(Records with scene code)
┏━━

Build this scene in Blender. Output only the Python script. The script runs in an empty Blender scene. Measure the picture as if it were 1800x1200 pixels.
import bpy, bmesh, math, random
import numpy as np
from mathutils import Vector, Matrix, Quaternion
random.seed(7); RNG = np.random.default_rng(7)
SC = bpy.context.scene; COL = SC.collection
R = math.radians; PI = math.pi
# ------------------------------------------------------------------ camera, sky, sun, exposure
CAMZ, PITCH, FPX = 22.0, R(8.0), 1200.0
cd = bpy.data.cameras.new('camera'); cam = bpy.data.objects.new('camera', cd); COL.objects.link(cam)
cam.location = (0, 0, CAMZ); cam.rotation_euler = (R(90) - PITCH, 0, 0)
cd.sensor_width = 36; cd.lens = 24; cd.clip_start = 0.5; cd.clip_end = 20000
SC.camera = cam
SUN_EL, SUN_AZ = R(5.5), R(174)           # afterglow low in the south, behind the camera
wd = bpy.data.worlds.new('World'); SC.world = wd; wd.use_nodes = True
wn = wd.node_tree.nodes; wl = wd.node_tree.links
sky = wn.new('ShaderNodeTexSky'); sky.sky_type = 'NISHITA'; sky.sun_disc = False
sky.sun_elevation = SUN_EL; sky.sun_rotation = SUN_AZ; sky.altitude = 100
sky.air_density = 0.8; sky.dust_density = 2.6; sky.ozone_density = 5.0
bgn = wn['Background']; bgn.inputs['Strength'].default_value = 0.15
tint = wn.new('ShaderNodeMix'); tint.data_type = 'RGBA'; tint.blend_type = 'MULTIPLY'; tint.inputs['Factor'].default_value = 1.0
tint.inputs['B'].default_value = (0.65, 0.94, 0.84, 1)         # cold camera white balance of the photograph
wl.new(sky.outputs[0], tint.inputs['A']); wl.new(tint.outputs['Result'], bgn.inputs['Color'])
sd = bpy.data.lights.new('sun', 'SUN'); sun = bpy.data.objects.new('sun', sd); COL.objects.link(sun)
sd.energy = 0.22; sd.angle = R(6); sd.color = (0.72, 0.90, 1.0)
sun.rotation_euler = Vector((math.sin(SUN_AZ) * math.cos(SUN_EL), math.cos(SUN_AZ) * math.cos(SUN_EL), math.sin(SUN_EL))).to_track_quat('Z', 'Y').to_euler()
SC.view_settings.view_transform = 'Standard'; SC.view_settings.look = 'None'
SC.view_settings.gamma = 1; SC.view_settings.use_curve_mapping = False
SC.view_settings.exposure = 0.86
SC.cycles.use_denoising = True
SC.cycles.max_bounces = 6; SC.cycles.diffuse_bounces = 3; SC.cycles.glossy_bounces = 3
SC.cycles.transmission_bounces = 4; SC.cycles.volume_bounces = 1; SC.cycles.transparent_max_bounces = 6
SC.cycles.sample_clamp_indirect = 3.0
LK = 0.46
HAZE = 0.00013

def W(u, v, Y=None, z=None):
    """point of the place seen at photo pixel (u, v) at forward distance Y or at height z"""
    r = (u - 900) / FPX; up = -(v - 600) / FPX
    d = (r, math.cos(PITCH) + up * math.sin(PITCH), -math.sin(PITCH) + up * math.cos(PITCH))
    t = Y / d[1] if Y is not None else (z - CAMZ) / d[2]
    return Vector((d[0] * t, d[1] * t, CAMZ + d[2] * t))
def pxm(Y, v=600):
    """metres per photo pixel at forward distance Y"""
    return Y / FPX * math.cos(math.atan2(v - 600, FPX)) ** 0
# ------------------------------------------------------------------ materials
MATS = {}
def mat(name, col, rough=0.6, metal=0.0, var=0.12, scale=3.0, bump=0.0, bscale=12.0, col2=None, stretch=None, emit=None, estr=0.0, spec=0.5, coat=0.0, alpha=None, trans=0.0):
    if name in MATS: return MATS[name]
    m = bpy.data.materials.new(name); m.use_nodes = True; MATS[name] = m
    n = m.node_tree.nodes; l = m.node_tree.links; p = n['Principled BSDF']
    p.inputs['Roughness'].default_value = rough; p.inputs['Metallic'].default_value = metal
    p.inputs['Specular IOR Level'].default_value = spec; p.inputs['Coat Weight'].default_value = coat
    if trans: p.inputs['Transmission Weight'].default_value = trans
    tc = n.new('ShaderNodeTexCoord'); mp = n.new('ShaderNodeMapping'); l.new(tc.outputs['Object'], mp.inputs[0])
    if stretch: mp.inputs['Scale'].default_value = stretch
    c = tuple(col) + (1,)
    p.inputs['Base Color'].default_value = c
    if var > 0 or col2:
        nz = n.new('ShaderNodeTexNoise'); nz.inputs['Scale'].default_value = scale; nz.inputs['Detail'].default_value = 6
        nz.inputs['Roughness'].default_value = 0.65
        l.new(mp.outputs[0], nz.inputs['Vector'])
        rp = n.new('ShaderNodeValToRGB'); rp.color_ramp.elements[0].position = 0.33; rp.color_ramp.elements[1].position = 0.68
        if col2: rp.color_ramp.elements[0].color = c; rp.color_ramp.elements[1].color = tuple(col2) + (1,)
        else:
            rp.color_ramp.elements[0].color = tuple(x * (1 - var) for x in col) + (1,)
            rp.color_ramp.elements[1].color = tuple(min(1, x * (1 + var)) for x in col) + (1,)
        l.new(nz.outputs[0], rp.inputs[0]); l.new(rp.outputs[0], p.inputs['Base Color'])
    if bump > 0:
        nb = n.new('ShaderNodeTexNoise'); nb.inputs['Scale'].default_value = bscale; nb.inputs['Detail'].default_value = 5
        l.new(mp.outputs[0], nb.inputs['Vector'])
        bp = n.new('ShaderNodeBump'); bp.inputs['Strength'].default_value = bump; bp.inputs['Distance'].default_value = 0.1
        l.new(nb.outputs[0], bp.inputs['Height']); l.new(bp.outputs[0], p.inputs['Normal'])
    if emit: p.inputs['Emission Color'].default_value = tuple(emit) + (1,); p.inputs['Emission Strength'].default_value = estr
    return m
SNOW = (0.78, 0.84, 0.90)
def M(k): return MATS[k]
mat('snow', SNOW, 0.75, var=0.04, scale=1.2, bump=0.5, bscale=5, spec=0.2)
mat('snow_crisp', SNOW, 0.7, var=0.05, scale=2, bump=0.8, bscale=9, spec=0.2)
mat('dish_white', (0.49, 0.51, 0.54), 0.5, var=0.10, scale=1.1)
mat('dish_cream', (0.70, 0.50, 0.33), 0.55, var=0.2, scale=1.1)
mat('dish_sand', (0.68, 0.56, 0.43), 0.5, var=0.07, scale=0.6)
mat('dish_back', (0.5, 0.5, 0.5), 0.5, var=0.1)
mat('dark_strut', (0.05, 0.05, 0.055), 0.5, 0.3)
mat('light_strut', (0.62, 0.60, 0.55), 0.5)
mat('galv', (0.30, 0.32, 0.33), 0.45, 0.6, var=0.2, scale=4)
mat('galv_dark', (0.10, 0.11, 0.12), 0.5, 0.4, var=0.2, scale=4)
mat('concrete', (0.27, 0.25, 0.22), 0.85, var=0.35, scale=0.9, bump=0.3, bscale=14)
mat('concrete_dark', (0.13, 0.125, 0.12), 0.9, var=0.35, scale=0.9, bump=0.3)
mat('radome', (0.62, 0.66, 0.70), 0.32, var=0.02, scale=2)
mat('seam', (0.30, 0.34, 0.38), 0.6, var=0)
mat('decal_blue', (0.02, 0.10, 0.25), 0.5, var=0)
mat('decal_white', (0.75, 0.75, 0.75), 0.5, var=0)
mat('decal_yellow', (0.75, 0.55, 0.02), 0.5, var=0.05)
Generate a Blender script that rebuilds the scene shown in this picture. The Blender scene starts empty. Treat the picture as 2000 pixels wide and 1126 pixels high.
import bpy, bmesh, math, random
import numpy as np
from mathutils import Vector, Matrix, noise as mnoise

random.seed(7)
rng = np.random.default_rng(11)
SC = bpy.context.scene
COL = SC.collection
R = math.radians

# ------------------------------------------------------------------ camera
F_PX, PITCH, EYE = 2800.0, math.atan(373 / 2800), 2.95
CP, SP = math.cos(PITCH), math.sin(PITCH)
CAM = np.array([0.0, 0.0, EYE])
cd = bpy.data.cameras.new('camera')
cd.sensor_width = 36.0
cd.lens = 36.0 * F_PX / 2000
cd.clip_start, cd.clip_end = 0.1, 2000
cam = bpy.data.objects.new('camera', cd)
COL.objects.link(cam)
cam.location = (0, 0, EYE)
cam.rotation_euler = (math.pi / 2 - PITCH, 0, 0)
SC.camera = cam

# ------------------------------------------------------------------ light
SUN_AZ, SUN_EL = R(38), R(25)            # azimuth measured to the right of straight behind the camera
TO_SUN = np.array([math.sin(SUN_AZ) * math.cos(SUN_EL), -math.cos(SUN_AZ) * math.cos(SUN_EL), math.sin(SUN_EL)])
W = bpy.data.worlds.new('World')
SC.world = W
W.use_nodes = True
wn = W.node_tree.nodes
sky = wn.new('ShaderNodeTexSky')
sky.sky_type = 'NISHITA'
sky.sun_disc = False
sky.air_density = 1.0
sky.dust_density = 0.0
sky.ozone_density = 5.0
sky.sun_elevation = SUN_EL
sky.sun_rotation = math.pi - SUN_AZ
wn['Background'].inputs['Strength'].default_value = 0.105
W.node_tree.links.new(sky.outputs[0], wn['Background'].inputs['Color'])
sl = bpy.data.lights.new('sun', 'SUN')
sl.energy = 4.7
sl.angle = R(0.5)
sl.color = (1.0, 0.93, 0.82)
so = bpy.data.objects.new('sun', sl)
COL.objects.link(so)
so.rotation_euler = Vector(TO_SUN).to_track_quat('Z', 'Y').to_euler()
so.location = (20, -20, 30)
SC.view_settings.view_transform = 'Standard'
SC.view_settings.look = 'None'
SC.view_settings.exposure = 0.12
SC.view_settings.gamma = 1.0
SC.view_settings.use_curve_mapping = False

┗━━

> [Written instruction]
Print, without alteration, the lines from the line with "Generate a Blender" to the line with "from mathutils import Vector, Matrix, noise". Include both of them, and omit every other line.

> [Exercise response]
Generate a Blender script that rebuilds the scene shown in this picture. The Blender scene starts empty. Treat the picture as 2000 pixels wide and 1126 pixels high.
import bpy, bmesh, math, random
import numpy as np
from mathutils import Vector, Matrix, noise as mnoise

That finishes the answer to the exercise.